破綻の瀬戸際にあったクレディ・スイスがUBSに買収されることは決まった。このディールによりクレディ・スイスの株主は同銀行株22.48株につきUBS株式を1株得ることができる。
しかしAT1債Additional tier-one bondsについてスイスの規制当局は日曜日に無価値となると発表した。
AT1債は偶発転換社債CoCosと呼ばれ、普通社債などの債券よりも弁済順位は劣後する。しかし債券であるので株式よりは弁済順位は優先すると一般的には考えられる。
しかし今回のUBSによる事実上の救済合併により、160億スイスフラン(170億米ドル相当)のAT1債は無価値となることになった。
結果としてAT1債は株式より劣後したということだ。
AT1債については、普通社債より利回りが高い。しかし今回のスイスの規制当局の動きにより、リスクとリターンのバランスが悪いと考える投資家が出てくるだろう。
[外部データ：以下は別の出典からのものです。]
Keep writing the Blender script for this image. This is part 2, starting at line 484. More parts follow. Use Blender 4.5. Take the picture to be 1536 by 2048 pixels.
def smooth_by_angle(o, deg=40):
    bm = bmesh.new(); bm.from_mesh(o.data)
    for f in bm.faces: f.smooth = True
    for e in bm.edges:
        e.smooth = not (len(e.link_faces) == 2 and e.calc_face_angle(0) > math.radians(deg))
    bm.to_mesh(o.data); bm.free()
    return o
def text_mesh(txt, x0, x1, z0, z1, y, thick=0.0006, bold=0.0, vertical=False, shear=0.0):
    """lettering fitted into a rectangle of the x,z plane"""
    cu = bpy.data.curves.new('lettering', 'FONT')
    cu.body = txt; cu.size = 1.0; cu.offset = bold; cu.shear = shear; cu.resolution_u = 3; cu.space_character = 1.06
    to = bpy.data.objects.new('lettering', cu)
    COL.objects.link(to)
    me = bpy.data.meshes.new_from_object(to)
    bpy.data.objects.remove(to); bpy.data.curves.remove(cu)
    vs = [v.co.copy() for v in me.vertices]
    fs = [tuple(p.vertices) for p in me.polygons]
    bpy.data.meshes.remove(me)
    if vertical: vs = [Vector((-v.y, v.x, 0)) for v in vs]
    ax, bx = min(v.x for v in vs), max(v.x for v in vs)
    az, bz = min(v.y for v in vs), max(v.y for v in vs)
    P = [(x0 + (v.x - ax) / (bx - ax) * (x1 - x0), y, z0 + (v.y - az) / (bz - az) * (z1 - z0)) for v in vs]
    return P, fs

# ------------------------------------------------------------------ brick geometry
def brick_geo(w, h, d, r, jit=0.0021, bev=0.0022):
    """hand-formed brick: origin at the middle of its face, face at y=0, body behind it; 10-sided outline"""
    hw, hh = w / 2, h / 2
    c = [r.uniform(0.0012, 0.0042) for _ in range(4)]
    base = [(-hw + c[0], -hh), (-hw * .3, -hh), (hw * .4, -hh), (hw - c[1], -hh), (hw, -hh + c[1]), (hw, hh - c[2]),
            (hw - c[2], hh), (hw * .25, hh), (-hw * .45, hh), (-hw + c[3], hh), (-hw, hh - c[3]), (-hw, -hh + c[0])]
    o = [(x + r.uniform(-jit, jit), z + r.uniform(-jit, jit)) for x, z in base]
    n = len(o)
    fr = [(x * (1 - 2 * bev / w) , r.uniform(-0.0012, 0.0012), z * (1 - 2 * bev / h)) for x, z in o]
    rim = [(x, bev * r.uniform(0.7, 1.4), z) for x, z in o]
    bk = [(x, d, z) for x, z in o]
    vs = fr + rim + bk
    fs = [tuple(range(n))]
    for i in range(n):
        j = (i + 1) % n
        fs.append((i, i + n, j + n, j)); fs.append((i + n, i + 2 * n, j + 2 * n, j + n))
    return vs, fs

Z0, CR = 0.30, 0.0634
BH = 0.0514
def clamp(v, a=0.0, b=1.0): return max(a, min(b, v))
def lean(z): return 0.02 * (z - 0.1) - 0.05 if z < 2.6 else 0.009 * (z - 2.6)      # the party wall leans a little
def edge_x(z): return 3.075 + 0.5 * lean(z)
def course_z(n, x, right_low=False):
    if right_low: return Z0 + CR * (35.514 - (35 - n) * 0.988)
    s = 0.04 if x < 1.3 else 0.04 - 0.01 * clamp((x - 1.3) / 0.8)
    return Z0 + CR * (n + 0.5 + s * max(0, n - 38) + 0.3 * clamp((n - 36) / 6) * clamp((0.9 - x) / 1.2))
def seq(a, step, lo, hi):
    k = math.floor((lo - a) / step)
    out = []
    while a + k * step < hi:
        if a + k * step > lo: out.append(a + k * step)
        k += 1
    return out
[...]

もっともスイスが加盟していない欧州連合の規制当局は「普通株式が最初に損失を吸収するものでそれが完全に使用されてからAT1債券の評価減が行われるべきだ」という声明をだしている。この声明はAT1債券投資家の懸念を若干緩和するだろう。
ただ大手銀行の破綻が改めて銀行劣後債のリスクを炙り出したことは間違いない。